His brother, Mohamed, told CPJ that Egypt's general prosecutor's office extended his pre-trial detention in September 2013 on accusations of "possessing weapons." The accusations were the same as those levied against hundreds of protesters detained during the clashes.

Abou Zeid's lawyer told CPJ in November 2013 that no charges had been filed against the journalist.

Mohamed told CPJ that Abou Zeid's lawyer and the legal team at the Arab Network for Human Rights Information had appealed for his release. The appeal was denied.

Following Morsi's ouster on July 3, 2013, the military-supported government detained dozens of local and international journalists. Most have been freed.

Metin Turan, Turkish Radio and Television Corporation
Imprisoned: August 17, 2013

Turan, a reporter for the state broadcaster Turkish Radio and Television Corporation, was detained while covering the security forces' crackdown on supporters of ousted President Mohammed Morsi at Al-Fateh Mosque at Ramses Square, according to news reports

The day after his arrest, Turan was taken first to Egypt's Tora prison in southern Cairo and then held at the Wadi El Natrun prison in northern Cairo.
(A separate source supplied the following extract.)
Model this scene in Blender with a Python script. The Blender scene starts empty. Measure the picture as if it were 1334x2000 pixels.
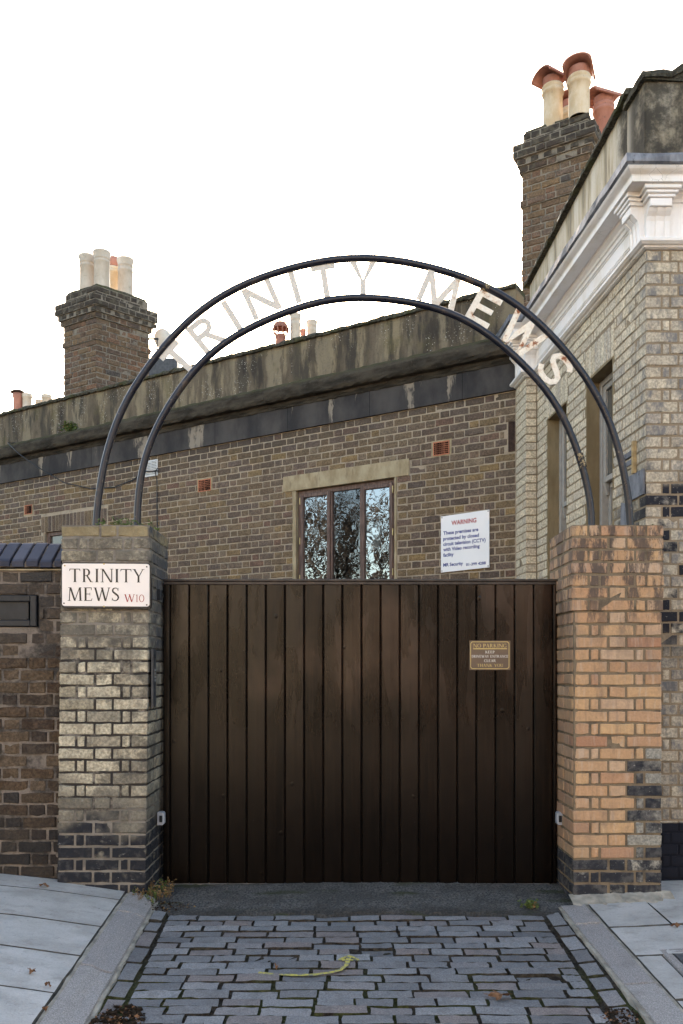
import bpy, math, random
from mathutils import Vector as V3
R = random.Random(7)
PI = math.pi
C = bpy.context.scene.collection
rad = math.radians
EYE = 1.44; FOC = 1600.0; CX = 667.0; CY = 1310.0      # measured from the photograph (pixels of a 1334 x 2000 picture)

# ------------------------------------------------------------------ mesh builder
class MB:
    def __init__(s): s.v = []; s.f = []; s.m = []; s.sm = []
    def add(s, vs, fs, mi=0, smooth=False):
        b = len(s.v); s.v.extend(vs)
        for f in fs:
            s.f.append([b + i for i in f]); s.m.append(mi); s.sm.append(smooth)
    def box(s, x0, x1, y0, y1, z0, z1, mi=0):
        s.hexa([(x0, y0, z0), (x1, y0, z0), (x1, y1, z0), (x0, y1, z0), (x0, y0, z1), (x1, y0, z1), (x1, y1, z1), (x0, y1, z1)], mi)
    def hexa(s, p, mi=0):
        s.add(p, [(0, 3, 2, 1), (4, 5, 6, 7), (0, 1, 5, 4), (1, 2, 6, 5), (2, 3, 7, 6), (3, 0, 4, 7)], mi)
    def fbox(s, F, u0, u1, v0, v1, w0, w1, mi=0, bev=0.0):
        if bev <= 0:
            s.hexa([F(u0, v0, w1), F(u1, v0, w1), F(u1, v0, w0), F(u0, v0, w0), F(u0, v1, w1), F(u1, v1, w1), F(u1, v1, w0), F(u0, v1, w0)], mi)
        else:
            b = bev
            ring = lambda w, i: [F(u0 + i, v0 + i, w), F(u1 - i, v0 + i, w), F(u1 - i, v1 - i, w), F(u0 + i, v1 - i, w)]
            vs = ring(w0, 0) + ring(w1 - b, 0) + ring(w1, b)
            fs = [(3, 2, 1, 0), (8, 9, 10, 11)]
            for k in (0, 4):
                for i in range(4):
                    j = (i + 1) % 4
                    fs.append((k + i, k + j, k + 4 + j, k + 4 + i))
            s.add(vs, fs, mi)
    def quad(s, a, b, c, d, mi=0): s.add([a, b, c, d], [(0, 1, 2, 3)], mi)
    def prism(s, poly, F, w0, w1, mi=0):
        n = len(poly)
        vs = [F(u, v, w0) for u, v in poly] + [F(u, v, w1) for u, v in poly]
        fs = [tuple(range(n - 1, -1, -1)), tuple(range(n, 2 * n))]
        for i in range(n):
            j = (i + 1) % n
            fs.append((i, j, n + j, n + i))
        s.add(vs, fs, mi)
    def tube(s, pts, r, seg=8, mi=0, caps=True, smooth=True):
        pts = [V3(p) for p in pts]; n = len(pts)
        rr = r if isinstance(r, (list, tuple)) else [r] * n
        vs = []; fs = []; ref = None
        for i, p in enumerate(pts):
            t = (pts[min(i + 1, n - 1)] - pts[max(i - 1, 0)])
            t = t.normalized() if t.length > 1e-9 else V3((0, 0, 1))
            if ref is None: ref = t.orthogonal().normalized()
            ref = (ref - t * ref.dot(t))
            ref = ref.normalized() if ref.length > 1e-6 else t.orthogonal().normalized()
            b = t.cross(ref)
            for k in range(seg):
                a = 2 * PI * k / seg
                vs.append(p + (ref * math.cos(a) + b * math.sin(a)) * rr[i])
        for i in range(n - 1):
            for k in range(seg):
                k2 = (k + 1) % seg
                fs.append((i * seg + k, i * seg + k2, (i + 1) * seg + k2, (i + 1) * seg + k))
        s.add(vs, fs, mi, smooth)
        if caps:
            s.add(vs[:seg], [tuple(range(seg - 1, -1, -1))], mi); s.add(vs[-seg:], [tuple(range(seg))], mi)
    def lathe(s, prof, c, seg=28, mi=0, smooth=True, lean=(0, 0)):
        vs = []; fs = []
        for r, z in prof:
            for k in range(seg):
                a = 2 * PI * k / seg
                vs.append((c[0] + r * math.cos(a) + lean[0] * z, c[1] + r * math.sin(a) + lean[1] * z, c[2] + z))
        for i in range(len(prof) - 1):
            for k in range(seg):
                k2 = (k + 1) % seg
                fs.append((i * seg + k, i * seg + k2, (i + 1) * seg + k2, (i + 1) * seg + k))
        s.add(vs, fs, mi, smooth)
    def build(s, name, mats, parent=None, loc=None):
        me = bpy.data.meshes.new(name)
        o0 = V3(parent_loc(parent)) if parent is not None else (V3(loc) if loc else V3((0, 0, 0)))
        me.from_pydata([tuple(V3(p) - o0) for p in s.v], [], s.f)
        if not isinstance(mats, (list, tuple)): mats = [mats]
        for m in mats: me.materials.append(m)
        me.polygons.foreach_set('material_index', s.m)
        me.polygons.foreach_set('use_smooth', s.sm)
        me.update()
        o = bpy.data.objects.new(name, me); C.objects.link(o)
        if parent is not None: o.parent = parent
        else: o.location = o0
        return o
def parent_loc(p):
    l = V3((0, 0, 0))
    while p is not None: l += V3(p.location); p = p.parent
    return l
def thing(name, label, cat, loc=(0, 0, 0), group=None):
    o = bpy.data.objects.new(name, None); C.objects.link(o); o.location = loc; o.empty_display_size = .1
    return tag(o, label, cat, group)
def tag(o, label, cat=None, group=None, kind=None):
    o['label'] = label
    if cat: o['category'] = cat
    if group: o['group'] = group
    if kind: o['kind'] = kind
    return o
class Frame:
    def __init__(s, o, u, n, v=(0, 0, 1)):
        s.o = V3(o); s.u = V3(u); s.n = V3(n); s.v = V3(v)
    def __call__(s, u, v, w=0.0): return s.o + s.u * u + s.v * v + s.n * w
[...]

His pre-trial detention has been extended several times by the Egyptian prosecutor's office, according to news reports.

No formal charges had been lodged against Turan in late 2013.

On September, 30, 2013, Turkey's ambassador in Cairo, Huseyin Avni Botsali, said that his government was lobbying for Turan's release, according to Anadolu news agency.

Since the ouster on July 3, 2013, the military-supported government detained dozens of local and international journalists. Most have been freed.

Turkey became a target of popular protests in Egypt for characterizing the military takeover that ousted Morsi as a coup, and the Turkish government has been critical of Egypt's interim government. Turkish journalists have been subject to obstruction, detentions, and assaults. In a nationally televised speech on August 20, 2013, Prime Minister Recep Tayyip Erdoğan accused Israel of plotting Morsi's overthrow, news reports said.